Exercise prompt: Please write out the lines of the data exactly, beginning with the first and ending with the line containing "R = math.radians"; leave the pictures behind.

▼

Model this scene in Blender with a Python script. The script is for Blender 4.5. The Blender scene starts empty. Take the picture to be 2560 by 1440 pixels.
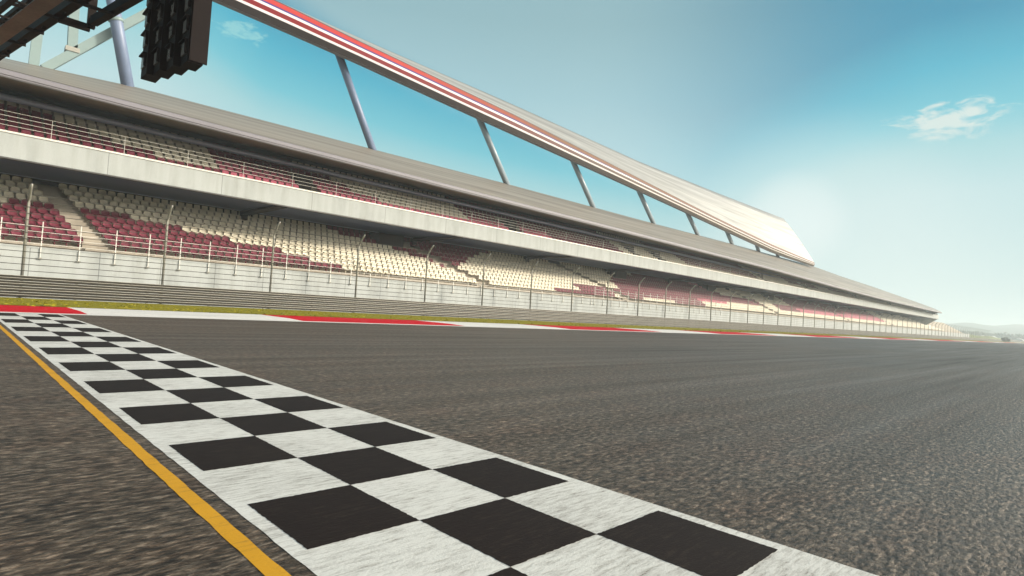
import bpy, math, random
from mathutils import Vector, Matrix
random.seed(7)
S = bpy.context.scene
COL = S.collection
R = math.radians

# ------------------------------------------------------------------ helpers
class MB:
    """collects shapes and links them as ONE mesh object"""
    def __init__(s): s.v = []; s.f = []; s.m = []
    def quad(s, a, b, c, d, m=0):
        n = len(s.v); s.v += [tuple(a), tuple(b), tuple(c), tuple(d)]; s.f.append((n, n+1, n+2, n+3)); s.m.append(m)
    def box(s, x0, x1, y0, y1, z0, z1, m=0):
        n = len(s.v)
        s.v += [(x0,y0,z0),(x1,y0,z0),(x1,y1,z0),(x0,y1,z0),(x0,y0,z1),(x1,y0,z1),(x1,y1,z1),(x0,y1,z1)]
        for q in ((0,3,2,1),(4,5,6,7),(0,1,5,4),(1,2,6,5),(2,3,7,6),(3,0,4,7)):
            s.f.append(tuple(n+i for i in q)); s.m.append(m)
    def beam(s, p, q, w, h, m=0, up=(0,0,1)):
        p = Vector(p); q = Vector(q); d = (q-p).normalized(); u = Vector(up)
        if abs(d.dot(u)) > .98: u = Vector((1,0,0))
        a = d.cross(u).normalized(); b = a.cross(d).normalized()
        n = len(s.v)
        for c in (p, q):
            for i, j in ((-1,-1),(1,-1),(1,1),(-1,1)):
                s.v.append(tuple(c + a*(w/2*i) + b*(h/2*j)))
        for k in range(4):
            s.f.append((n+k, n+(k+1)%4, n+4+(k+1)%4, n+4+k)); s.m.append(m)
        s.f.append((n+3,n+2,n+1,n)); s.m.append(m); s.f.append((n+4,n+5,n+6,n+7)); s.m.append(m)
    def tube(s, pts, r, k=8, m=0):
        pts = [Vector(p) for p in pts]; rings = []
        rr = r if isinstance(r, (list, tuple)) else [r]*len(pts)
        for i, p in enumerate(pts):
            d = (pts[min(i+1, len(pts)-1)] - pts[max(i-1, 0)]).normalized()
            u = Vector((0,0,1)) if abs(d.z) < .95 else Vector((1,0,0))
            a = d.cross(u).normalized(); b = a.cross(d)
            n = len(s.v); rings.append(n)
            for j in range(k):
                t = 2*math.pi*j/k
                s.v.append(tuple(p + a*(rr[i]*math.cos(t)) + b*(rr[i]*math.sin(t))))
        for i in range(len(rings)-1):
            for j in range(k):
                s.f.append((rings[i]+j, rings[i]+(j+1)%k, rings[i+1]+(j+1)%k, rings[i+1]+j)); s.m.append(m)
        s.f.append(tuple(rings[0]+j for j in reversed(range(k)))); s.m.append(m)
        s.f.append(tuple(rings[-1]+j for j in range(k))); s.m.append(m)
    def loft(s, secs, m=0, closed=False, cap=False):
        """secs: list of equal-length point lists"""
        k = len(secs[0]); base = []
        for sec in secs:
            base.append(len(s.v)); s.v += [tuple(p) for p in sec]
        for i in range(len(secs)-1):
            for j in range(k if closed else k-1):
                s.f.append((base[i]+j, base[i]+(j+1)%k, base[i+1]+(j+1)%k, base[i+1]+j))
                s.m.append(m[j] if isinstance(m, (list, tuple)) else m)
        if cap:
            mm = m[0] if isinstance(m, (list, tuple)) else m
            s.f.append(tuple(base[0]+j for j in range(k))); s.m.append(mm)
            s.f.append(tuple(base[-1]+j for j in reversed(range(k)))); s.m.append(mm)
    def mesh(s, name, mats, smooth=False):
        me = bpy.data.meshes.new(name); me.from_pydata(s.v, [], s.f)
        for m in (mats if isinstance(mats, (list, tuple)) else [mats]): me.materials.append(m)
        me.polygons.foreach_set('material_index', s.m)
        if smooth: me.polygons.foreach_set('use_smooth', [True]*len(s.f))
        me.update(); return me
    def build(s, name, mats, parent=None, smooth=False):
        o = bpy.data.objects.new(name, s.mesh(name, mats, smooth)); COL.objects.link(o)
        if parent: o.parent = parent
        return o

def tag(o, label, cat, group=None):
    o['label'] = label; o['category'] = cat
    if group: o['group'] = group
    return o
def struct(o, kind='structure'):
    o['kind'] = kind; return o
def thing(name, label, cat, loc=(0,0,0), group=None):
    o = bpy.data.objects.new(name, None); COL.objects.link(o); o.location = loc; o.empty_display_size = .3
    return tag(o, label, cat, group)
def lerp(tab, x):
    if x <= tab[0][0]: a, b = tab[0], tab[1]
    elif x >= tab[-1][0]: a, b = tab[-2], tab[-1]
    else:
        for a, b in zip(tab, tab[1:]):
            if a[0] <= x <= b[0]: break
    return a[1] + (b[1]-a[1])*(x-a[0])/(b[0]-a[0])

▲

Response:
Model this scene in Blender with a Python script. The script is for Blender 4.5. The Blender scene starts empty. Take the picture to be 2560 by 1440 pixels.
import bpy, math, random
from mathutils import Vector, Matrix
random.seed(7)
S = bpy.context.scene
COL = S.collection
R = math.radians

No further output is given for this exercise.